What is expected: Pictures excluded, return the lines below from the first through the line holding "sc.camera = cam".

Data extract:
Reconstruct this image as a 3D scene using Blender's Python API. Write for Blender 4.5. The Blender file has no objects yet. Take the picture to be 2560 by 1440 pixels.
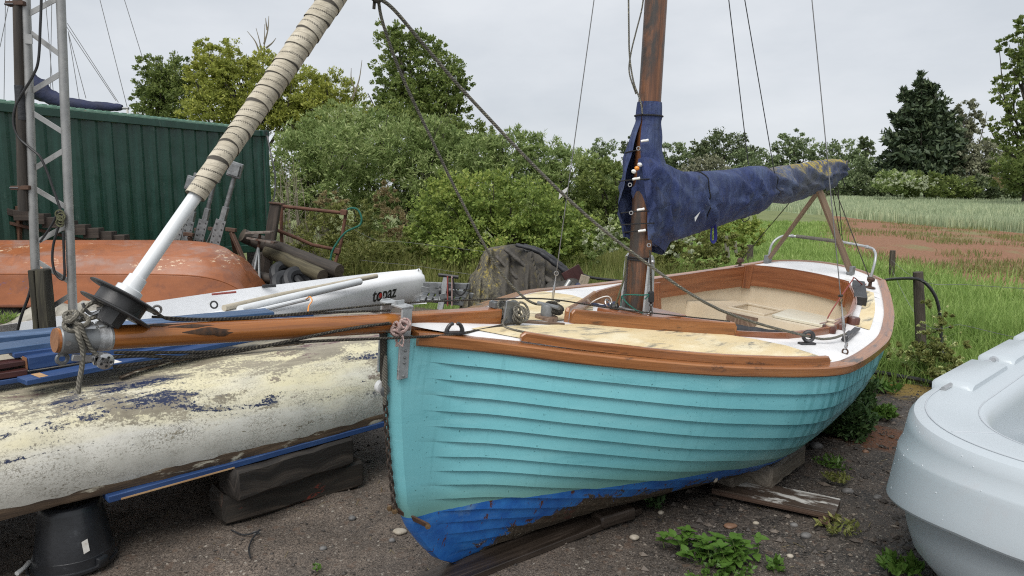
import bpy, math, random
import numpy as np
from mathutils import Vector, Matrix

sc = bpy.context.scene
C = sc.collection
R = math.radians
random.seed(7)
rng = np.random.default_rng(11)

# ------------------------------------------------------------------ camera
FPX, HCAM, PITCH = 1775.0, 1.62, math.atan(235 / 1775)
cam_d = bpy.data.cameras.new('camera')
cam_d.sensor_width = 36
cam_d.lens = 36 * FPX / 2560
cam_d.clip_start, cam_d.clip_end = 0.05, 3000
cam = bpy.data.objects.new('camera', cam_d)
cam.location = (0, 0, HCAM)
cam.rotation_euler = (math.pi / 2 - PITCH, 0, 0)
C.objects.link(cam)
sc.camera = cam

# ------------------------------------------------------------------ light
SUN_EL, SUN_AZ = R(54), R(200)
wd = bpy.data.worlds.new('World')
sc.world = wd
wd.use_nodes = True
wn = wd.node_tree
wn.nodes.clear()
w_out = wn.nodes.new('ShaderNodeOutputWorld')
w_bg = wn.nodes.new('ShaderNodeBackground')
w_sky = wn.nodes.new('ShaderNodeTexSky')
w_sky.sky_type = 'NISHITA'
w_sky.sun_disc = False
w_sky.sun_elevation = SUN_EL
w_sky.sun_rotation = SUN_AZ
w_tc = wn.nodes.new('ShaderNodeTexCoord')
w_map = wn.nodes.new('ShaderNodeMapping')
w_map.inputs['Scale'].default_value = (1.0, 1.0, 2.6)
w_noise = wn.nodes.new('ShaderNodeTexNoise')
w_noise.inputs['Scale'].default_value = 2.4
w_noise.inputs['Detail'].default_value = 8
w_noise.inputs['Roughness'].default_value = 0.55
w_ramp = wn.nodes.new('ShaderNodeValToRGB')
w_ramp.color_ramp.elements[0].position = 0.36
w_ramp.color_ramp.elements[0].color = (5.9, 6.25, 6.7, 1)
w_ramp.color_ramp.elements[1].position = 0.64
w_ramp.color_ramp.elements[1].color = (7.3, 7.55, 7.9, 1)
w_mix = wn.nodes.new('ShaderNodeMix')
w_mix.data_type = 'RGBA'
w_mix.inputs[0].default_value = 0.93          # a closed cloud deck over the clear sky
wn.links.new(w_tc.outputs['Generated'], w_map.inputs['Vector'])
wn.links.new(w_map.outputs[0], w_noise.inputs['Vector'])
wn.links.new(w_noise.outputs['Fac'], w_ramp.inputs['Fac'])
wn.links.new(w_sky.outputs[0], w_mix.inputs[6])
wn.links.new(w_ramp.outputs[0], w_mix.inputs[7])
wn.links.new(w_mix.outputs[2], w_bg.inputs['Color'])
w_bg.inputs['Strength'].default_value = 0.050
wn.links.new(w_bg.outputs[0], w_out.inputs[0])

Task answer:
Reconstruct this image as a 3D scene using Blender's Python API. Write for Blender 4.5. The Blender file has no objects yet. Take the picture to be 2560 by 1440 pixels.
import bpy, math, random
import numpy as np
from mathutils import Vector, Matrix

sc = bpy.context.scene
C = sc.collection
R = math.radians
random.seed(7)
rng = np.random.default_rng(11)

# ------------------------------------------------------------------ camera
FPX, HCAM, PITCH = 1775.0, 1.62, math.atan(235 / 1775)
cam_d = bpy.data.cameras.new('camera')
cam_d.sensor_width = 36
cam_d.lens = 36 * FPX / 2560
cam_d.clip_start, cam_d.clip_end = 0.05, 3000
cam = bpy.data.objects.new('camera', cam_d)
cam.location = (0, 0, HCAM)
cam.rotation_euler = (math.pi / 2 - PITCH, 0, 0)
C.objects.link(cam)
sc.camera = cam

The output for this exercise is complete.